What do Finns do to round off a stretch of hard work? They jump into the sauna! Come and have a steam sauna in Kiasma's yard on the closing weekend of Fluid Street!
fluid + theatre + bench + contemporary art + city + museum + street = Kiasma
Once upon a time, there was a clearly defined world where each individual knew his or her place. Art comprised paintings and sculptures, music was classical or popular and when the curtain went up in a theatre, audiences watched scripted plays. Then came Kiasma and its theatre.
Well, to be exact, not everything started from Kiasma. Back in the day, boundaries between art forms shook up opera and cinema. In the last century, a work of art did not suddenly become a painting on a wall or a piece of sculpture on the floor; rather, it was more an idea of painting or a sculpting event. We began to speak of concept art and performances. Actors began to move misshapenly and spill over from screens and theatre stages into the midst of audiences, out into the streets and into ordinary rooms. Neither was music as it used to be, melody made way for sound and composing to digital audio landscaping.
Art forms lost their extreme limits and broke down into elements perceived by all the senses - colours, shapes, movements, technology, thoughts, materials, sounds, perceptions, words, odours and stories from which new art started to take shape. New art became contemporary: contemporary art, contemporary music and contemporary drama. And it was in this world that Kiasma cam into being.
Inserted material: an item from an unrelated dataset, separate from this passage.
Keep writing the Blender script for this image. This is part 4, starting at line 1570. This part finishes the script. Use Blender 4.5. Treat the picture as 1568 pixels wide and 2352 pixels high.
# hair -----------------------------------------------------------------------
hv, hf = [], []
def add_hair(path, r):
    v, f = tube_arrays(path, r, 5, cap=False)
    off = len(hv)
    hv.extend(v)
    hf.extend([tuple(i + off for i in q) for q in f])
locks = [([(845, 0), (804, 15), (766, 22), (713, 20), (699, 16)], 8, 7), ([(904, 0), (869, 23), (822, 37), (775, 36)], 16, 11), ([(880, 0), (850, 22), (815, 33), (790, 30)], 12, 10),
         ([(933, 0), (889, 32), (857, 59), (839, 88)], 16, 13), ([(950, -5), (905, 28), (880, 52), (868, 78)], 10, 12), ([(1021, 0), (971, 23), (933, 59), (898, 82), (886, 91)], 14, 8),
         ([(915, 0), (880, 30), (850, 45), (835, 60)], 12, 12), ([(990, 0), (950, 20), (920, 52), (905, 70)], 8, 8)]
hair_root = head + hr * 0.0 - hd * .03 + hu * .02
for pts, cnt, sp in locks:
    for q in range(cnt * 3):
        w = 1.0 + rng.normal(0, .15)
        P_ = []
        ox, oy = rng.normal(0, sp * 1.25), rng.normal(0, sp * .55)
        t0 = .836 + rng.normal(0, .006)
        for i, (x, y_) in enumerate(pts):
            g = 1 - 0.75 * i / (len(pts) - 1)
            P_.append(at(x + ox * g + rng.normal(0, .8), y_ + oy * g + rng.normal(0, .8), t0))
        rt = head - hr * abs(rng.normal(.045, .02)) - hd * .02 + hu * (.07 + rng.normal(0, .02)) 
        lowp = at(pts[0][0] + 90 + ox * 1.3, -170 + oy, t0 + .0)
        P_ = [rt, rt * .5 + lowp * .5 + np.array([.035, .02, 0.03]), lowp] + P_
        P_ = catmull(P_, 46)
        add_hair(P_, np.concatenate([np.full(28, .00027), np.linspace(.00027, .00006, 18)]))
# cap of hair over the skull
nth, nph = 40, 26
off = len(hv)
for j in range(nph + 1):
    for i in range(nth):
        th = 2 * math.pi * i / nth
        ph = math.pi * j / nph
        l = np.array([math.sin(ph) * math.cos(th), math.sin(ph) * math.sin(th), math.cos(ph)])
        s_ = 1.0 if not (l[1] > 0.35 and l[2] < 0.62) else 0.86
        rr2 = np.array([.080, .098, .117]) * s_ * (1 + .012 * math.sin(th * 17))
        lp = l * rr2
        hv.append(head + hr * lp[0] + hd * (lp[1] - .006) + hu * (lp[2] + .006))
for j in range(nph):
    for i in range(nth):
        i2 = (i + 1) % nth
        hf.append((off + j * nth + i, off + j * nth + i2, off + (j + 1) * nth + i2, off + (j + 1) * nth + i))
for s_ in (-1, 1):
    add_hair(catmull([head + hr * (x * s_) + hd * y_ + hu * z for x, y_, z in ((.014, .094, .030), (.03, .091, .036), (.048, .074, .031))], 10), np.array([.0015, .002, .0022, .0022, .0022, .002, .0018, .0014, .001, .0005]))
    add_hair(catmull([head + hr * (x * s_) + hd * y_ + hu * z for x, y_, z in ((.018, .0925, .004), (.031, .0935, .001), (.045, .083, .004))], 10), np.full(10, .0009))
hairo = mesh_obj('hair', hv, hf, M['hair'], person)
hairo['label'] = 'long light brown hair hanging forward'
As a museum of contemporary art and a cultural centre, Kiasma aims to provide the framework in terms of space and resources for current art, whatever its form and whatever elements it may comprise. The complex comprising Kiasma and Kiasma Theatre crystallises in the tenth anniversary exhibition - art overflows from the exhibition spaces through the theatre into the lobby and out on to the city streets, drawing out experiences that are perceived through all the senses.